ACI : Selon vous, quels sont les besoins les plus urgents à combler et comment les coopératives peuvent-elles y contribuer ?

S. G. : Je pense que les obstacles structurels sont souvent invisibles. C’est pourquoi, même au sein des coopératives, il est très utile de réaliser une analyse organisationnelle de l’égalité des genres et d’analyser nos pratiques. Existe-t-il des obstacles structurels sous-jacents dont nous ignorions l’existence ? Par exemple, j’ai visité des coopératives de floriculture au Kenya. Elles ont opéré un changement majeur en mettant en place un comité pour l’égalité des genres, doté d’un mécanisme de plainte et de mesures immédiates en cas de violences sexuelles et sexistes. Grâce à ces mesures, à la création du comité pour l’égalité des genres et à la présence de femmes à des postes de direction, elles ont profondément transformé leur organisation.

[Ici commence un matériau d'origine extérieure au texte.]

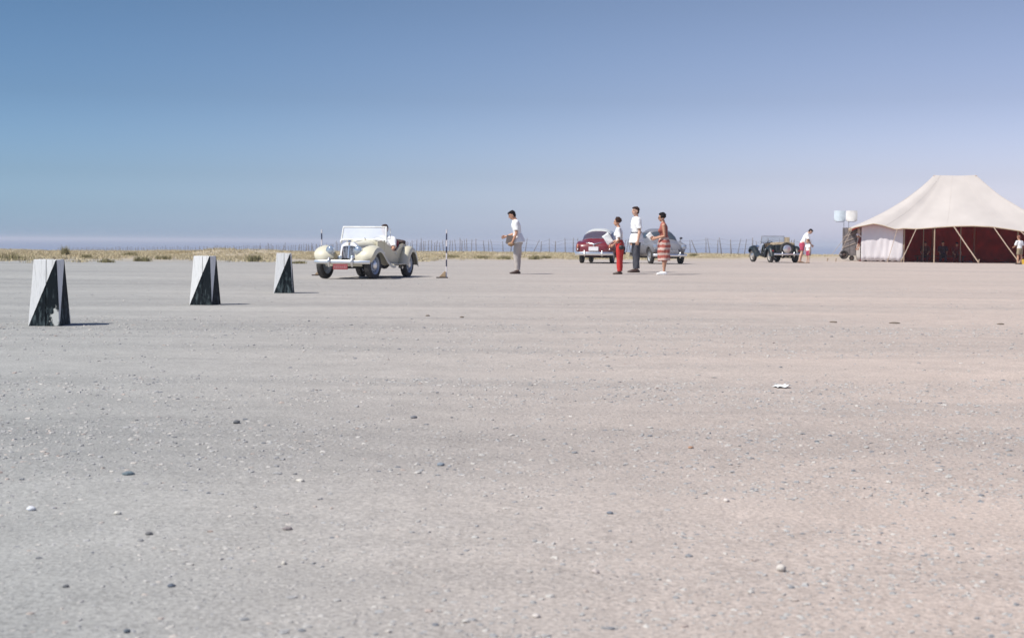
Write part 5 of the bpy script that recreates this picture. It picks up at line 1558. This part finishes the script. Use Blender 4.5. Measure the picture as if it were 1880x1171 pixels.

Les violences sexuelles et sexistes au travail sont un véritable tabou. Nous avons constaté, avec le mouvement #MeToo, que ce phénomène se produit partout, en Europe, aux États-Unis, dans les universités, les entreprises et au sein du gouvernement. Il est donc essentiel d’en faire un sujet de discussion afin d’apporter un changement positif et bénéfique à votre coopérative.

ACI : Le thème de l’Année internationale des coopératives 2025 est « Les coopératives construisent un monde meilleur ». D’après votre expérience, comment voyez-vous les coopératives œuvrer dans ce sens ?

S. G. : Vous avez des coopératives de toutes tailles et de toutes formes, et toutes ne sont pas axées sur le développement durable. Par exemple, je viens d’un pays où il existe de très grandes coopératives laitières ou bancaires qui, au fond, n’ont pas toujours été très respectueuses de l’environnement, du climat ou de la durabilité environnementale. Mais je pense que le mouvement coopératif a fait bien plus que les entreprises traditionnelles. Il existe de nombreuses bonnes pratiques et études de cas, et je pense qu’un aspect important de votre travail à l’ACI est de partager ce qui a été fait afin que d’autres puissent en tirer des enseignements et améliorer leurs pratiques. Un travail formidable est accompli mais il reste encore beaucoup à faire.